The problem Republicans have is the same problem back up alarms have. The more they multiply, the less people pay attention to them. If you impeach everyone, it becomes near meaningless. Mayorkas has the near impossible task of trying to control the situation while pleasing house Republicans in the process. Those that can, do! And those who can’t, impeach!
It doesn’t matter if it is a pointless exercise, it’s Fox News fodder. Repeated and rebroadcast ad nauseum to the mindless minions falling for another “War of the Worlds” broadcast.
“Double, double toil and trouble: Fire burn, and cauldron bubble. By the pricking of my thumbs, Something wicked this way comes.” – The three weird Republicans
All coordinated and planned out. Bubba Abbott in Texas stirs the pot creating an incident that becomes a court case (FNF Fox News fodder). Handed off to a friendly Federal Court which remarkably suggests that states need not always follow the Federal government during an election year. It was always thought Federalism would stick, but alas no.
Riddle me this Batman; if states don’t have to listen to the Federal government anymore. Do they still have to listen to the Federal Court? A part of that same Federal government the court just ruled states don’t have to listen too? Good Job! Ladies and Gentlemen, the former Supreme Court. How about a nice round of applause? Not everyday you see a judicial body rule that you don’t need to pay any attention to them anymore. All for political expediency.
A giant Macy’s Thanksgiving Day Republican Parade. This year’s theme, “The Migrants are going to murder us all in our beds!” And of course, the standard Republican party line, the “This is all Joe Biden’s fault!” blimp, circling overhead.
Oh look, it’s the Joseph Goebbels float! Fanning the flames of demagoguery in everyday life. Groups of melon headed citizens are traveling to the border to protest. To demand that Joe Biden, DO SOMETHING about the border. So that house Republicans can tweak Biden on the nose and vote down the bill the Republicans helped to draft.
Like the mechanical mice of Frostbite Falls, they can’t be stopped. The plan is to create a frenzy and light a fire inside the little people. If we can turn up the heat enough maybe… they will forget the house Republicans have accomplished bupkis. Hearings and subpoenas yes! Accomplishments no! Discoveries? No, none to speak of. Convictions? No, none to speak of.
Firebrand and failing idiot congresswoman Lauren Boebert and comic relief congresswoman Marge Tater Greene have a long running feud. Over the issue of which one of these darlings decided to impeach Joe Biden first.
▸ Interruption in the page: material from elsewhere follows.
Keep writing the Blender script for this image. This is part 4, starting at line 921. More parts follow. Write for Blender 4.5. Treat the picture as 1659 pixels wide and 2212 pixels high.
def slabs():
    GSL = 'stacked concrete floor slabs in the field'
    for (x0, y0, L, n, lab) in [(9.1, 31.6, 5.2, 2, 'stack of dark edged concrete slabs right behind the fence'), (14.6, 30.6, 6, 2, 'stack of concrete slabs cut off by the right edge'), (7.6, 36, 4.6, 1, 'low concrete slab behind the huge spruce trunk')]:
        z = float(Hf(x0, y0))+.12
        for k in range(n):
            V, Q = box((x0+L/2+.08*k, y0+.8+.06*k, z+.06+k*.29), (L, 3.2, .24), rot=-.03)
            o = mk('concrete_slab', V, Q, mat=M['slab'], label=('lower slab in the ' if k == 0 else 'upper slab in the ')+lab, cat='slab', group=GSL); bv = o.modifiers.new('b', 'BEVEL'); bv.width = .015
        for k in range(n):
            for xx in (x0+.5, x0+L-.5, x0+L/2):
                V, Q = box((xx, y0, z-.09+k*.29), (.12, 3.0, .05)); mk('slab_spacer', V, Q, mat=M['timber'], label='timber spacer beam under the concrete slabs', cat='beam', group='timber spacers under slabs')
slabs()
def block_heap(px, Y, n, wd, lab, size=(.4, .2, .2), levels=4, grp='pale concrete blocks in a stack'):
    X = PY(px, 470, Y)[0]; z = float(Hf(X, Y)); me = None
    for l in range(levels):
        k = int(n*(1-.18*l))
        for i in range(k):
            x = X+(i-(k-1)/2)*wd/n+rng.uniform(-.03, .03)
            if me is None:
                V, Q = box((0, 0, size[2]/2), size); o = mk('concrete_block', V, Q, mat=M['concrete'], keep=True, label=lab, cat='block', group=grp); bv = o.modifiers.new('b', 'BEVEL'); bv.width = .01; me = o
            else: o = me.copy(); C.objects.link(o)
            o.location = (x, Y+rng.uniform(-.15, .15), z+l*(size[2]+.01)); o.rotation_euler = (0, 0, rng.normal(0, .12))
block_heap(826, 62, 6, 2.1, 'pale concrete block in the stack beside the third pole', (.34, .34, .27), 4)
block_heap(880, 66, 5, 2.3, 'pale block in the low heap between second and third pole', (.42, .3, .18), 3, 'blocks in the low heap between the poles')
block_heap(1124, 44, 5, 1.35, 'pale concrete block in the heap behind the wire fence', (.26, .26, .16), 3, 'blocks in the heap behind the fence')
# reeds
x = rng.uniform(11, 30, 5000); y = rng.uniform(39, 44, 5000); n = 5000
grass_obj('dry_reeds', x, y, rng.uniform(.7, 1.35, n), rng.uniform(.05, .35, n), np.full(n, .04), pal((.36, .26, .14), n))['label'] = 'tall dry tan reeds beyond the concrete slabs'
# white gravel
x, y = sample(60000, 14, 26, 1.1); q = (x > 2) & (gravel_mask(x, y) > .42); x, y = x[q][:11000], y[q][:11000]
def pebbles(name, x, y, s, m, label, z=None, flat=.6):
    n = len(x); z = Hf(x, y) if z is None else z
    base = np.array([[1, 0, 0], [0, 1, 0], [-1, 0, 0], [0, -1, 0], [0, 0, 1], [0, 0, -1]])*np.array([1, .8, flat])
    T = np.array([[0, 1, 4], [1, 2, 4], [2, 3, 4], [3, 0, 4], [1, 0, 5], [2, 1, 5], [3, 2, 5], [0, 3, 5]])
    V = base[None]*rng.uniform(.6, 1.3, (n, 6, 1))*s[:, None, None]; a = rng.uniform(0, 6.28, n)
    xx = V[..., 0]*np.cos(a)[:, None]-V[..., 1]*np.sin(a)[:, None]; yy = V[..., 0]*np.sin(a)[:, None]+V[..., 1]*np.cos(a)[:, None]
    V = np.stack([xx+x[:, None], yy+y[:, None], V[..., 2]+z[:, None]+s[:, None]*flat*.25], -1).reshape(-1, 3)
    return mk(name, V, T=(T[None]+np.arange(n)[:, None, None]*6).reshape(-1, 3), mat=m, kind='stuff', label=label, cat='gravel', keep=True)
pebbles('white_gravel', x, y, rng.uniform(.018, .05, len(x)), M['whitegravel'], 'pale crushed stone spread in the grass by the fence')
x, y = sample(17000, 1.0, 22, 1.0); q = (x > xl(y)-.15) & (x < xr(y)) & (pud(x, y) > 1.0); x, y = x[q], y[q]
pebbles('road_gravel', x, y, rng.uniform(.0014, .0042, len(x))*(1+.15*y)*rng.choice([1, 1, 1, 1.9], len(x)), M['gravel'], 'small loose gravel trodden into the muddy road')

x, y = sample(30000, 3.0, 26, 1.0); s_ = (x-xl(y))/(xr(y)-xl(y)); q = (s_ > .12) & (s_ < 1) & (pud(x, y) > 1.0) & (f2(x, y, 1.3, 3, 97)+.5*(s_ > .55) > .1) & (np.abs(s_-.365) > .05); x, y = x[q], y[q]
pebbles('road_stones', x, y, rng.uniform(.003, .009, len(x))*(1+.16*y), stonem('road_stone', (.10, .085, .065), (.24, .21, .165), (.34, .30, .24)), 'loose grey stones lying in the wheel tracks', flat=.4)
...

Fighting for authorship credit like it was an original idea. “But you said that you’d vote for my bill and didn’t! Instead, like a sneaky bitch you wrote up your own articles of Impeachment! Just to steal my idea and make me look bad. He’s mine! You find someone else to impeach!”
Like flint hitting steel the idea is to generate a spark. Get em good an fired up. Make em mad! “I sure hope Mike Pence will do the right thing!” Make em mad enough that they call out on the Tasty Freeze and drive that old F-150 down to the border to protest. Only by getting in the way and causing trouble at the border can they hope to attract the cameras needed for Fox News fodder.
Sold a bill of goods like the children of River City. You can too play musical instruments, if you think you can. You can build a musical wall too. And if you don’t see the wall, it’s there. That god damned wall Donald Trump built had stopped them all. Until Joe Biden just arbitrarily opened up the floodgates. The less than lucid idea that migrants somehow give a tinker’s damn about who is the president. They are coming regardless.
Things must be pretty fucked up for them at home to leave everything for a thousand-mile hike. If it’s not safe at home with gangs and thugs. You can hardly blame someone for trying to stay alive or protecting their family. If their economy is so fucked up, they can’t earn enough to stay alive…ditto!
Used like a pawn by the Republicans, the migrant’s suffering is Republican political gold. Used like a wedge to fire up the little people. Put up the razor wire! Send out troops with machine guns! Put ‘em on a plane and blame Joe Biden for it. Kristallnacht! But never, never, ask why they are coming. It could trigger an adverse emotional response of empathy in the little people.
“Imperfect action is better than perfect inaction.”